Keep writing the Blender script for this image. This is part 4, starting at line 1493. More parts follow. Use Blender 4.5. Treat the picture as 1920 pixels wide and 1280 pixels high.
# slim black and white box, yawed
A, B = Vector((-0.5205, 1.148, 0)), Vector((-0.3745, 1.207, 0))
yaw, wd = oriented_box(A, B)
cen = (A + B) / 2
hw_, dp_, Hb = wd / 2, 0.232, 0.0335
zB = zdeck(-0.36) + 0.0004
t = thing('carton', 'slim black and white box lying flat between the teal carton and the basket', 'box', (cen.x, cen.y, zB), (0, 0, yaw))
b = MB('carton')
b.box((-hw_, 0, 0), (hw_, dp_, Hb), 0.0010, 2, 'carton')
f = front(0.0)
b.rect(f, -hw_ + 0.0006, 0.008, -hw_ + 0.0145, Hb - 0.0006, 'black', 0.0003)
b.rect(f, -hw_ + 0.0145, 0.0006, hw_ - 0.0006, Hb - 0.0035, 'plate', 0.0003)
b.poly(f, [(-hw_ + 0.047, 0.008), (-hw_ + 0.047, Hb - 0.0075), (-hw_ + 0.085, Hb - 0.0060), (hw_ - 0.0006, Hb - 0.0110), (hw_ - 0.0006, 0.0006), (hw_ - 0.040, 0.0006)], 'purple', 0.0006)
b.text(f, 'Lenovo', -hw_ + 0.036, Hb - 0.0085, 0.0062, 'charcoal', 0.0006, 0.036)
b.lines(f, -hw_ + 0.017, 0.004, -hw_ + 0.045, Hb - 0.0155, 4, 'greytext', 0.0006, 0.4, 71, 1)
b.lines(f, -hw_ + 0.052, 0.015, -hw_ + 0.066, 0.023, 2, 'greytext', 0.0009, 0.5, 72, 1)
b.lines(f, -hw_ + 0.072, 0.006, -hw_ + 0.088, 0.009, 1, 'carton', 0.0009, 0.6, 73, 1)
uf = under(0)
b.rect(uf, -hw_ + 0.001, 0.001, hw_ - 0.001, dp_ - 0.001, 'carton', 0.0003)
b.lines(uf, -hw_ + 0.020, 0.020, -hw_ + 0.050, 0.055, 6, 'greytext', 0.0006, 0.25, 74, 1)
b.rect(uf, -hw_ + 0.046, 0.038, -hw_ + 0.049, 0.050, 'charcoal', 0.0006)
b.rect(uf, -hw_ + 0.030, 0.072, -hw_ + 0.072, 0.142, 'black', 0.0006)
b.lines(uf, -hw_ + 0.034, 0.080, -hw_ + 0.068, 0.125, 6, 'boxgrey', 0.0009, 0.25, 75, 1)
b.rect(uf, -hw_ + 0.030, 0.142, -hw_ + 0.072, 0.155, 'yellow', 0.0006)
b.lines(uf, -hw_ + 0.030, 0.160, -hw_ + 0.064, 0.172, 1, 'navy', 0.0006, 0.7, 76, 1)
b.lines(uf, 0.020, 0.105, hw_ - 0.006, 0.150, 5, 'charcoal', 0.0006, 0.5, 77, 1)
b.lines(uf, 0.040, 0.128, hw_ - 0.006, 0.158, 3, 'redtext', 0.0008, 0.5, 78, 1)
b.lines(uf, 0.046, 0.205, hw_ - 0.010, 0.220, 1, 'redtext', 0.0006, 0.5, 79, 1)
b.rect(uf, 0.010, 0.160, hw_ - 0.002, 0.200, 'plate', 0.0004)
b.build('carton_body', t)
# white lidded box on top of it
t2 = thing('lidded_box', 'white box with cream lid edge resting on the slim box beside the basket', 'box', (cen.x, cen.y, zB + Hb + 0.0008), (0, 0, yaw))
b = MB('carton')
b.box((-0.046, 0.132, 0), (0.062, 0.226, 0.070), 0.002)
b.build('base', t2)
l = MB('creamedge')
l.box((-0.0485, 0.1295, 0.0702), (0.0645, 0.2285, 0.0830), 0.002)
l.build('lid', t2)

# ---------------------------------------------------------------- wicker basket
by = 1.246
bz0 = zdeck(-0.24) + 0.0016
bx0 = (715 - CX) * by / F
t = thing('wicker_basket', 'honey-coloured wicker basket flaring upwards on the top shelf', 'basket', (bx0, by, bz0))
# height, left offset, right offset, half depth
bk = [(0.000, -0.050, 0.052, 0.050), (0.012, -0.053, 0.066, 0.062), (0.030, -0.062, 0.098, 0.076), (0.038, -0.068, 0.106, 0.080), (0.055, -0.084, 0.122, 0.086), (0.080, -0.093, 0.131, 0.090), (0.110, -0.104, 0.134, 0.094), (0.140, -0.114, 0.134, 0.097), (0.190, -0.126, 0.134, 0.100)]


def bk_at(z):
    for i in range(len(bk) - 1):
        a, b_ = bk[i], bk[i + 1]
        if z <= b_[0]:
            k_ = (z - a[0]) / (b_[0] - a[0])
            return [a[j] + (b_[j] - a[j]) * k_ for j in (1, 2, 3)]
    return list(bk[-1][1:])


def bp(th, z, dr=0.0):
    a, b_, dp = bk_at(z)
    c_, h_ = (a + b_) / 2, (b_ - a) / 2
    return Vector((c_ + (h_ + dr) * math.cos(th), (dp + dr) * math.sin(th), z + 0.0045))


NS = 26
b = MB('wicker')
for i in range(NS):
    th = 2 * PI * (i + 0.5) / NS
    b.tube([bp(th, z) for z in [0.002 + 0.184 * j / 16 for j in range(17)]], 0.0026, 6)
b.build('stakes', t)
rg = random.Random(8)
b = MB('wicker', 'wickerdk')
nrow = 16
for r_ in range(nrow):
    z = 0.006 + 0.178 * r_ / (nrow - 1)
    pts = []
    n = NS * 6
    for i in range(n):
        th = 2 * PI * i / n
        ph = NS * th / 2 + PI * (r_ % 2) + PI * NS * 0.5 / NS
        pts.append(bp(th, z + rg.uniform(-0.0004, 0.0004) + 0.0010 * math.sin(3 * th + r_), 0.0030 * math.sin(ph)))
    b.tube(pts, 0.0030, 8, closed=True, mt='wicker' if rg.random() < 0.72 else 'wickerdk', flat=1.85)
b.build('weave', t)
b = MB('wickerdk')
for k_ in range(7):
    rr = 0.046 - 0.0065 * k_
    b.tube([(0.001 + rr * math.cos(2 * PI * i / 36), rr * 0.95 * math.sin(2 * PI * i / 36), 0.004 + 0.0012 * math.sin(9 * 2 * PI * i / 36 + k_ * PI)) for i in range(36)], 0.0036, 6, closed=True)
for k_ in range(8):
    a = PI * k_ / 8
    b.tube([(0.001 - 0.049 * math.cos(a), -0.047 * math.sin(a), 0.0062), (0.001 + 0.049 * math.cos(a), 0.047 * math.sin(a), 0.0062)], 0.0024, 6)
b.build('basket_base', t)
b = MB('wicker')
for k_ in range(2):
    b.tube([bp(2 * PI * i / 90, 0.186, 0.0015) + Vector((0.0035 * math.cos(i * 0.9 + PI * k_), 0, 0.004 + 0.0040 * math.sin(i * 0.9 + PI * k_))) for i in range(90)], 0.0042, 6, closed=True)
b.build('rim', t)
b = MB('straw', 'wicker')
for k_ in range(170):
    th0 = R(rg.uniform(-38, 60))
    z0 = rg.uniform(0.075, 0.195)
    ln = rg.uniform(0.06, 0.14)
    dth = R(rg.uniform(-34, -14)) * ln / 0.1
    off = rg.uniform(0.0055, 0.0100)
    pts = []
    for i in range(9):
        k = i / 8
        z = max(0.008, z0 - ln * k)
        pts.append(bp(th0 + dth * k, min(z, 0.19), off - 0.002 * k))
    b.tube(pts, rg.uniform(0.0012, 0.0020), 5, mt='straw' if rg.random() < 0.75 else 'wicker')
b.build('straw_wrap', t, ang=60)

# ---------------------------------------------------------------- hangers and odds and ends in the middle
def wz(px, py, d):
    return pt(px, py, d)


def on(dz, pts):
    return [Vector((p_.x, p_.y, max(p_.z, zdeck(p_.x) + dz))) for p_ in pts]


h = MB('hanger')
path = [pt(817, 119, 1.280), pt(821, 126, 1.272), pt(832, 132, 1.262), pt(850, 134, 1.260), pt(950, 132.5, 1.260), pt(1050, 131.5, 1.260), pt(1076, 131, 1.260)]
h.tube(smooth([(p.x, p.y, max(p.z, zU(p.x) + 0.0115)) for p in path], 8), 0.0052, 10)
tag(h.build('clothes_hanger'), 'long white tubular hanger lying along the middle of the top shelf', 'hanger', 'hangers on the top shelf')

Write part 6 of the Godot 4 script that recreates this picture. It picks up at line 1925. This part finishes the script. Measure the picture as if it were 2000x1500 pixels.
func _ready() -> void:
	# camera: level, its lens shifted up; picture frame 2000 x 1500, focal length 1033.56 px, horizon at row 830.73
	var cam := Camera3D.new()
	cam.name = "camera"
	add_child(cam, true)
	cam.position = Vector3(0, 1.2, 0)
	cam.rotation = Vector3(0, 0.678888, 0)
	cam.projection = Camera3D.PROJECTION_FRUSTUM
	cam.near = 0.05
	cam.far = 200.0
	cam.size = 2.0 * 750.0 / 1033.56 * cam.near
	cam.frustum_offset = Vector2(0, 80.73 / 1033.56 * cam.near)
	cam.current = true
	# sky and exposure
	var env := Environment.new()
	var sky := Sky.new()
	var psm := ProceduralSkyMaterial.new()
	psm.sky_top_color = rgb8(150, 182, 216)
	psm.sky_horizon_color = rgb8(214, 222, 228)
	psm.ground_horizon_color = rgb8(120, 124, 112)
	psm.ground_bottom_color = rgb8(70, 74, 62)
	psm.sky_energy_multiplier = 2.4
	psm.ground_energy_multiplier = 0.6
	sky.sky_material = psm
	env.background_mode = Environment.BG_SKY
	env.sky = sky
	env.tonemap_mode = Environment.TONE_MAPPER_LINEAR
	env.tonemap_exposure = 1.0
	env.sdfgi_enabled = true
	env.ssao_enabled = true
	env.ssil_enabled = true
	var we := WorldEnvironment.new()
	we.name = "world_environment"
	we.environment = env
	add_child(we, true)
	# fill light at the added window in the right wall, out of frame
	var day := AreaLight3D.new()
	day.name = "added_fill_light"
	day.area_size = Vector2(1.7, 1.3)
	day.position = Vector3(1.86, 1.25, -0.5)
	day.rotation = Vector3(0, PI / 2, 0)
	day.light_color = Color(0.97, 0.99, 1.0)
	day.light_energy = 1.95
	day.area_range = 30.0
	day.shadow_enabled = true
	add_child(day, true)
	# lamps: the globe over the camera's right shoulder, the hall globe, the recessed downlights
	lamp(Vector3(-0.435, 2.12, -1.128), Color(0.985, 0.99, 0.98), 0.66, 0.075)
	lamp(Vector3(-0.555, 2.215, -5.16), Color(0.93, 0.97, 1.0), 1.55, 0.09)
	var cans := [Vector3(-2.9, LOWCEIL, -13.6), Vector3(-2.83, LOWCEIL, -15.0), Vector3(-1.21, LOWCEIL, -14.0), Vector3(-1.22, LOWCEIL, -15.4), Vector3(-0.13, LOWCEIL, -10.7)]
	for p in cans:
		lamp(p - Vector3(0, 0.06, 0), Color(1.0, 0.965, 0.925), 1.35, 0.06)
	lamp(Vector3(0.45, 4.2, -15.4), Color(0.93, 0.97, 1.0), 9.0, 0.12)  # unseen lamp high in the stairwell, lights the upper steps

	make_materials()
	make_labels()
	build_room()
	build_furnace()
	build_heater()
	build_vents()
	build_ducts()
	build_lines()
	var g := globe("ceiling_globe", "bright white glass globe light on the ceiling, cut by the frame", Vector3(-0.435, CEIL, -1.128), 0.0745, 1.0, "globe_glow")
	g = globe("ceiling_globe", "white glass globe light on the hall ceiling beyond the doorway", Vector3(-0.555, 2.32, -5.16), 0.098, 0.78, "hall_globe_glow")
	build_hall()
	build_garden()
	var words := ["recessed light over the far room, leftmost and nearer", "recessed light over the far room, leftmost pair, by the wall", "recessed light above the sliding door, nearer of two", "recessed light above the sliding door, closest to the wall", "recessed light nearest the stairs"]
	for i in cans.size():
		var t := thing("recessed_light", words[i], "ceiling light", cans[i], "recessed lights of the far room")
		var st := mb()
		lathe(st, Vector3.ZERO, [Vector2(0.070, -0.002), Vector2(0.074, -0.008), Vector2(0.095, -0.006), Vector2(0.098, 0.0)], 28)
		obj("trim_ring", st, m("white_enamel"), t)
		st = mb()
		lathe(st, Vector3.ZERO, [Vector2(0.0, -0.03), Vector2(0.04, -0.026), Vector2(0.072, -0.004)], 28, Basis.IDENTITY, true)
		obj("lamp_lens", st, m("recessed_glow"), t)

What is asked: Tally up the lines holding the string "part" in this listing, and report the total alone.

Solved problem: 2